WHAT IS BEING ASKED:
Write out the data below in full. Keep it exact.
Start SUPPLIED INFORMATION
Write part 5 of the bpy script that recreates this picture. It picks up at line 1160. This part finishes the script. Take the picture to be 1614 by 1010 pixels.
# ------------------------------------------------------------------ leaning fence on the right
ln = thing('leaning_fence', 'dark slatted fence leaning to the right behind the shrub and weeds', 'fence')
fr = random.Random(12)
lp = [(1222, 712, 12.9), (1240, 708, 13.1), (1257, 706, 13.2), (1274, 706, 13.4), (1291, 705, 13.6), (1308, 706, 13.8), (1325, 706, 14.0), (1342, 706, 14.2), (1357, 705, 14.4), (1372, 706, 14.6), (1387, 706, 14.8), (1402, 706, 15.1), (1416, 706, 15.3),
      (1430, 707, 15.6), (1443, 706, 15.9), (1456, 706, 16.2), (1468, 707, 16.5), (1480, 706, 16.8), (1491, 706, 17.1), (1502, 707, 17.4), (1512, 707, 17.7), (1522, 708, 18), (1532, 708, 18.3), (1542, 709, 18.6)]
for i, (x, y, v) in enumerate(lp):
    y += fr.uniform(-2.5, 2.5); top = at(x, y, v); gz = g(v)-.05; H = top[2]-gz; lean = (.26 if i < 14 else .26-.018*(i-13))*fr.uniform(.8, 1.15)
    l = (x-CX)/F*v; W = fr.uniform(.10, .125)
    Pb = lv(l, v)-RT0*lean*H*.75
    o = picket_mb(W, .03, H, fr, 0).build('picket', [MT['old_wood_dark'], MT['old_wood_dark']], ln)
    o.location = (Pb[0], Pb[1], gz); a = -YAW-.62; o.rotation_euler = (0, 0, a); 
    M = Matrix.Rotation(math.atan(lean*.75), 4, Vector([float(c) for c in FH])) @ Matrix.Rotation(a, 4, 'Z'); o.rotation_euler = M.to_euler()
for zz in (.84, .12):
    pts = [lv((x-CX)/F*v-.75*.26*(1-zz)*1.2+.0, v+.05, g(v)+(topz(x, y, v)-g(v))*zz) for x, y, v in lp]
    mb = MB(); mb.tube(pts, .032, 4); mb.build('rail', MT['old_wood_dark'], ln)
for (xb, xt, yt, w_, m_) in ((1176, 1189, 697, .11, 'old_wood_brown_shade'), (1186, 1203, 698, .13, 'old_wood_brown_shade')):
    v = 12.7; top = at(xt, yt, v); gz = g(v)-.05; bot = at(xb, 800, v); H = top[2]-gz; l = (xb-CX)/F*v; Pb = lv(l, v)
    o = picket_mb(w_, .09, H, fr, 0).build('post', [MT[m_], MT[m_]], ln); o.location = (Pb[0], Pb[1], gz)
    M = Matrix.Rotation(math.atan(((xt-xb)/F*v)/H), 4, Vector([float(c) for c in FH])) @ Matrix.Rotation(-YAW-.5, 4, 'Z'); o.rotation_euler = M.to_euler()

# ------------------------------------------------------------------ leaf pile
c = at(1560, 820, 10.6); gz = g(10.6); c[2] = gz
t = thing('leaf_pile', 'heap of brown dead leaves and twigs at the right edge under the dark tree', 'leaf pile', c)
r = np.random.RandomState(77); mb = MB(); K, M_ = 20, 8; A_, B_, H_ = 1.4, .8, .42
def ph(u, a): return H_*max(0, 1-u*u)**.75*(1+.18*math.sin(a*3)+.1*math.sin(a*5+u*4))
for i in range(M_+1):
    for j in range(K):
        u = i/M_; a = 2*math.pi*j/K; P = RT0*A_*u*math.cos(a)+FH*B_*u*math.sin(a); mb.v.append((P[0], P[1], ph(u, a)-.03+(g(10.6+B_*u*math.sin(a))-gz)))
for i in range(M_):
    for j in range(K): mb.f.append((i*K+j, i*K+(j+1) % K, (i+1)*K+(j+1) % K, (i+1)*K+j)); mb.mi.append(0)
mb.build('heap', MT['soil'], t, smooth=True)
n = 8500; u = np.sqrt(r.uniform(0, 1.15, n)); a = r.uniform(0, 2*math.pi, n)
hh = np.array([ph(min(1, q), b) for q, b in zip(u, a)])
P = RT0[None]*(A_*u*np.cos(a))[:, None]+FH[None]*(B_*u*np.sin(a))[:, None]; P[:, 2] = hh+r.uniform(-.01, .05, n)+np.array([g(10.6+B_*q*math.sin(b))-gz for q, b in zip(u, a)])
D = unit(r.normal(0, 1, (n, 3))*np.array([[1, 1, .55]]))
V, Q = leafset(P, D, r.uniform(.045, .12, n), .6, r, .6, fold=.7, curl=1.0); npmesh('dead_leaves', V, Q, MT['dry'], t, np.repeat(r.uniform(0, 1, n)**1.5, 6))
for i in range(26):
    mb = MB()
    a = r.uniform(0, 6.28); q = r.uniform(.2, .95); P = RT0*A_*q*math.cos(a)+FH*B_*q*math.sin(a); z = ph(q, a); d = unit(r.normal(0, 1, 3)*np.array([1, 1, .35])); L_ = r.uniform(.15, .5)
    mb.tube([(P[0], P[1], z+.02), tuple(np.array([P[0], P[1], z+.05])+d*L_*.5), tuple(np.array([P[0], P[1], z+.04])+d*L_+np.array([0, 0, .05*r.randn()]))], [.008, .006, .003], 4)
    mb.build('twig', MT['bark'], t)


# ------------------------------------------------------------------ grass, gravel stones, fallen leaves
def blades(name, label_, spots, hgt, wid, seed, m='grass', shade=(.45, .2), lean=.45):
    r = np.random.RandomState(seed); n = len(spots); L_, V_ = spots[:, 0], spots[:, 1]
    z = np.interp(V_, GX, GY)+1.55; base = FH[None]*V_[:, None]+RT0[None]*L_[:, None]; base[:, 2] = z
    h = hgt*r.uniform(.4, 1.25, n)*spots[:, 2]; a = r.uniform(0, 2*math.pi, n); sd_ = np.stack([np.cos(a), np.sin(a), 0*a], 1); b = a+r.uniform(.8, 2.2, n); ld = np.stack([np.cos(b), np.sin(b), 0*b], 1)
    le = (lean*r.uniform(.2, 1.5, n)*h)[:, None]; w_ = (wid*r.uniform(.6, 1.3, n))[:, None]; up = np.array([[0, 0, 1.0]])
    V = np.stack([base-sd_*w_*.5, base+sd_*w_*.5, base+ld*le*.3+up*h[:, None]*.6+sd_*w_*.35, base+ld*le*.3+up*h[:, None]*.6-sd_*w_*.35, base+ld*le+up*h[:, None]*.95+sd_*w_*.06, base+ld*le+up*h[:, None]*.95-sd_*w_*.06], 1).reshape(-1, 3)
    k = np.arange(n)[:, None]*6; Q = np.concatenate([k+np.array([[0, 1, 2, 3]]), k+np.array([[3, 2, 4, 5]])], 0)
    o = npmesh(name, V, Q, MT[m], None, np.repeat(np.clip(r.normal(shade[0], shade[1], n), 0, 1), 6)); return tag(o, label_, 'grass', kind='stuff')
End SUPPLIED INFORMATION
FULL ANSWER:
Write part 5 of the bpy script that recreates this picture. It picks up at line 1160. This part finishes the script. Take the picture to be 1614 by 1010 pixels.
# ------------------------------------------------------------------ leaning fence on the right
ln = thing('leaning_fence', 'dark slatted fence leaning to the right behind the shrub and weeds', 'fence')
fr = random.Random(12)
lp = [(1222, 712, 12.9), (1240, 708, 13.1), (1257, 706, 13.2), (1274, 706, 13.4), (1291, 705, 13.6), (1308, 706, 13.8), (1325, 706, 14.0), (1342, 706, 14.2), (1357, 705, 14.4), (1372, 706, 14.6), (1387, 706, 14.8), (1402, 706, 15.1), (1416, 706, 15.3),
      (1430, 707, 15.6), (1443, 706, 15.9), (1456, 706, 16.2), (1468, 707, 16.5), (1480, 706, 16.8), (1491, 706, 17.1), (1502, 707, 17.4), (1512, 707, 17.7), (1522, 708, 18), (1532, 708, 18.3), (1542, 709, 18.6)]
for i, (x, y, v) in enumerate(lp):
    y += fr.uniform(-2.5, 2.5); top = at(x, y, v); gz = g(v)-.05; H = top[2]-gz; lean = (.26 if i < 14 else .26-.018*(i-13))*fr.uniform(.8, 1.15)
    l = (x-CX)/F*v; W = fr.uniform(.10, .125)
    Pb = lv(l, v)-RT0*lean*H*.75
    o = picket_mb(W, .03, H, fr, 0).build('picket', [MT['old_wood_dark'], MT['old_wood_dark']], ln)
    o.location = (Pb[0], Pb[1], gz); a = -YAW-.62; o.rotation_euler = (0, 0, a); 
    M = Matrix.Rotation(math.atan(lean*.75), 4, Vector([float(c) for c in FH])) @ Matrix.Rotation(a, 4, 'Z'); o.rotation_euler = M.to_euler()
for zz in (.84, .12):
    pts = [lv((x-CX)/F*v-.75*.26*(1-zz)*1.2+.0, v+.05, g(v)+(topz(x, y, v)-g(v))*zz) for x, y, v in lp]
    mb = MB(); mb.tube(pts, .032, 4); mb.build('rail', MT['old_wood_dark'], ln)
for (xb, xt, yt, w_, m_) in ((1176, 1189, 697, .11, 'old_wood_brown_shade'), (1186, 1203, 698, .13, 'old_wood_brown_shade')):
    v = 12.7; top = at(xt, yt, v); gz = g(v)-.05; bot = at(xb, 800, v); H = top[2]-gz; l = (xb-CX)/F*v; Pb = lv(l, v)
    o = picket_mb(w_, .09, H, fr, 0).build('post', [MT[m_], MT[m_]], ln); o.location = (Pb[0], Pb[1], gz)
    M = Matrix.Rotation(math.atan(((xt-xb)/F*v)/H), 4, Vector([float(c) for c in FH])) @ Matrix.Rotation(-YAW-.5, 4, 'Z'); o.rotation_euler = M.to_euler()

# ------------------------------------------------------------------ leaf pile
c = at(1560, 820, 10.6); gz = g(10.6); c[2] = gz
t = thing('leaf_pile', 'heap of brown dead leaves and twigs at the right edge under the dark tree', 'leaf pile', c)
r = np.random.RandomState(77); mb = MB(); K, M_ = 20, 8; A_, B_, H_ = 1.4, .8, .42
def ph(u, a): return H_*max(0, 1-u*u)**.75*(1+.18*math.sin(a*3)+.1*math.sin(a*5+u*4))
for i in range(M_+1):
    for j in range(K):
        u = i/M_; a = 2*math.pi*j/K; P = RT0*A_*u*math.cos(a)+FH*B_*u*math.sin(a); mb.v.append((P[0], P[1], ph(u, a)-.03+(g(10.6+B_*u*math.sin(a))-gz)))
for i in range(M_):
    for j in range(K): mb.f.append((i*K+j, i*K+(j+1) % K, (i+1)*K+(j+1) % K, (i+1)*K+j)); mb.mi.append(0)
mb.build('heap', MT['soil'], t, smooth=True)
n = 8500; u = np.sqrt(r.uniform(0, 1.15, n)); a = r.uniform(0, 2*math.pi, n)
hh = np.array([ph(min(1, q), b) for q, b in zip(u, a)])
P = RT0[None]*(A_*u*np.cos(a))[:, None]+FH[None]*(B_*u*np.sin(a))[:, None]; P[:, 2] = hh+r.uniform(-.01, .05, n)+np.array([g(10.6+B_*q*math.sin(b))-gz for q, b in zip(u, a)])
D = unit(r.normal(0, 1, (n, 3))*np.array([[1, 1, .55]]))
V, Q = leafset(P, D, r.uniform(.045, .12, n), .6, r, .6, fold=.7, curl=1.0); npmesh('dead_leaves', V, Q, MT['dry'], t, np.repeat(r.uniform(0, 1, n)**1.5, 6))
for i in range(26):
    mb = MB()
    a = r.uniform(0, 6.28); q = r.uniform(.2, .95); P = RT0*A_*q*math.cos(a)+FH*B_*q*math.sin(a); z = ph(q, a); d = unit(r.normal(0, 1, 3)*np.array([1, 1, .35])); L_ = r.uniform(.15, .5)
    mb.tube([(P[0], P[1], z+.02), tuple(np.array([P[0], P[1], z+.05])+d*L_*.5), tuple(np.array([P[0], P[1], z+.04])+d*L_+np.array([0, 0, .05*r.randn()]))], [.008, .006, .003], 4)
    mb.build('twig', MT['bark'], t)


# ------------------------------------------------------------------ grass, gravel stones, fallen leaves
def blades(name, label_, spots, hgt, wid, seed, m='grass', shade=(.45, .2), lean=.45):
    r = np.random.RandomState(seed); n = len(spots); L_, V_ = spots[:, 0], spots[:, 1]
    z = np.interp(V_, GX, GY)+1.55; base = FH[None]*V_[:, None]+RT0[None]*L_[:, None]; base[:, 2] = z
    h = hgt*r.uniform(.4, 1.25, n)*spots[:, 2]; a = r.uniform(0, 2*math.pi, n); sd_ = np.stack([np.cos(a), np.sin(a), 0*a], 1); b = a+r.uniform(.8, 2.2, n); ld = np.stack([np.cos(b), np.sin(b), 0*b], 1)
    le = (lean*r.uniform(.2, 1.5, n)*h)[:, None]; w_ = (wid*r.uniform(.6, 1.3, n))[:, None]; up = np.array([[0, 0, 1.0]])
    V = np.stack([base-sd_*w_*.5, base+sd_*w_*.5, base+ld*le*.3+up*h[:, None]*.6+sd_*w_*.35, base+ld*le*.3+up*h[:, None]*.6-sd_*w_*.35, base+ld*le+up*h[:, None]*.95+sd_*w_*.06, base+ld*le+up*h[:, None]*.95-sd_*w_*.06], 1).reshape(-1, 3)
    k = np.arange(n)[:, None]*6; Q = np.concatenate([k+np.array([[0, 1, 2, 3]]), k+np.array([[3, 2, 4, 5]])], 0)
    o = npmesh(name, V, Q, MT[m], None, np.repeat(np.clip(r.normal(shade[0], shade[1], n), 0, 1), 6)); return tag(o, label_, 'grass', kind='stuff')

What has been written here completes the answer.